All is Calm: The Christmas Truce of 1914
by DAVID VERNIER, Classics Today
November 14, 2008
If you're looking for a truly unique and engaging Christmas/holiday recording, you shouldn't miss this new release from the 9-member professional male vocal ensemble Cantus. Billed as a "radio musical drama", All is Calm presents songs, poetry, letters, and journal excerpts relating to the extraordinary World War I incident known as "the Christmas Truce", in which on Christmas Eve, 1914, soldiers from the trenches on both sides of the front lines in Belgium spontaneously initiated a cease-fire like no other, a celebration not only of Christmas — carols were sung back and forth, trees were lit with candles, food and drink was passed around, pictures were taken, a game of soccer was played — but also of the basic humanity all of these men shared, as they helped each other bury the dead that for days had lain unattended across no man's land.
With first-rate new musical arrangements by Cantus members Erick Lichte and Timothy Takach, and with dramatic recitations by members of Minneapolis-based Theater Latté Da, whose artistic director Peter Rothstein conceived the project, the program artfully leads, from the point of view of the soldiers, from a Prologue (a beautiful rendition of the song "Will Ye Go to Flanders?") through various stages of the men's experience at the beginning of war — "Optimistic Departure" — to the "Grim Reality" of battle, cold, hunger, and death, and then to the events of the Christmas truce itself. The disc closes with a "Return to Battle" and an Epilogue.

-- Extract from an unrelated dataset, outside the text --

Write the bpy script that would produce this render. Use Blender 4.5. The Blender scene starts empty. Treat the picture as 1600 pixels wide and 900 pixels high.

The story is told with lots of music--contemporary popular songs such as "It's a long way to Tipperary", "The Old Barbed Wire", "Keep the home fires burning", as well as Christmas carols and songs "O Tannenbaum", "Good King Wenceslas", "In dulci jubilo", "O come, o come Emmanuel", "Minuit chrétiens" (O holy night), and "Silent Night". As you will expect if you've ever heard a Cantus performance, the singing is absolutely top-notch, and the spoken parts — including words written both by "ordinary" and well-known soldiers (namely Wilfred Owen and Siefgried Sassoon) — are equally eloquent and moving, and are perfectly juxtaposed with and often simultaneously performed with the music. This is a production intended to be experienced in its entirety (although the CD is divided into separate tracks), and indeed these performers are presenting it in concerts this season in Minneapolis (check the Cantus website for information).
Although the remarkable events of the Christmas Truce (in some places it lasted until New Year's!) were not widely reported at the time (bad for the business of war) nor for decades after, they have recently inspired a film, Joyeux Noël, and several books, including Silent Night by Stanley Weintraub. This excellent "radio musical drama" promises to extend its fame to a greater audience, involving listeners with its engaging music and affecting prose and poetry, while leaving us to ponder the incident's underlying, poignantly provocative question: what would happen if those sent to fight each other instead laid down their arms, crossed the lines, shook hands, shared a beer, a meal, photographs of their families, and sang a few songs together?